Bank Fraud

What is commonly known as Bank Fraud under Federal Law can fall under three Federal criminal statutes that govern offenses by or against financial institutions under the Bank Fraud Statute (“BFS”), 18 U.S.C. § 1344. concerns fraud against financial institutions.

Investigations by the authorities uncovering acts of bank fraud can take years to conclude depending on the complexity of the scheme involved and the behavior of those involved. Due to the lengthy nature of the investigations that can lead to an indictment it is important to seek experienced counsel as soon as you become aware that you could potentially be subject of the investigation and/or are under threat of indictment.

Bank fraud may encompass a number of charges such as loan fraud, money laundering, falsifying loan documents or financial documents, forging checks or any number of fraud based financial crimes involving a federally insured bank.

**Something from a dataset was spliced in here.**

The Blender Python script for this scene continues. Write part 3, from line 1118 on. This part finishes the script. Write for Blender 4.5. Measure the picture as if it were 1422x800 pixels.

Criminal Bank Fraud schemes range from acts by committed by individuals in the course of making false statements in banking transactions or in the process of obtaining credit such as providing false information on a mortgage application. More involved schemes involve high-level fraudulent activity aimed at fabricating financial performance concerning investments or actively covering up misconduct in the course of financial activities.

Bank Fraud often travels in lockstep with other federal crimes such as mail fraud; wire fraud and can often form the basis of a Federal RICO charge.

The Federal Bank Fraud Statute, 18 U.S.C. § 1344, provides as follows: Whoever knowingly executes, or attempts to execute, a scheme or artifice- (1) to defraud a financial institution; or (2) to obtain any of the moneys, funds, credits, assets, securities, or other property owned by, or under the custody or control of, a financial institution, by means of false or fraudulent pretenses, representations, or promises; shall be fined not more than $1,000,000 or imprisoned not more than 30 years, or both.

A bank fraud conviction may result in a 30 year prison sentence with fines up $1,000,000.

One of the common defenses to a charge arising under 18 U.S.C. § 1344 is to challenge the government’s contention of that the defendant knowingly acted to defraud a financial institution. The requirement that the defendant intended to defraud a bank with the intent of obtaining something if value. Further a defense to this charge could potentially rest in the fact that the financial institution did not incur a tangible loss as a consequence of the defendant’s conduct.

Under New York law defendants engaging in conduct which can meet the requirements of the Federal Bank Fraud Statute may also be charged under state law. Generally, fraud against financial institutions falls can be charged under the the Grand Larceny statute, the General Business Law or under a state law prohibiting mortgage fraud.

High profile cases of bank fraud such as that which involved Enron or Bernie Madoff make a small percentage of the bank fraud cases filed in federal court. Most of the cases filed in Federal Courts involve individuals engaging in fraudulent schemes which rarely approach the 100s of millions of dollars seen in high profile cases.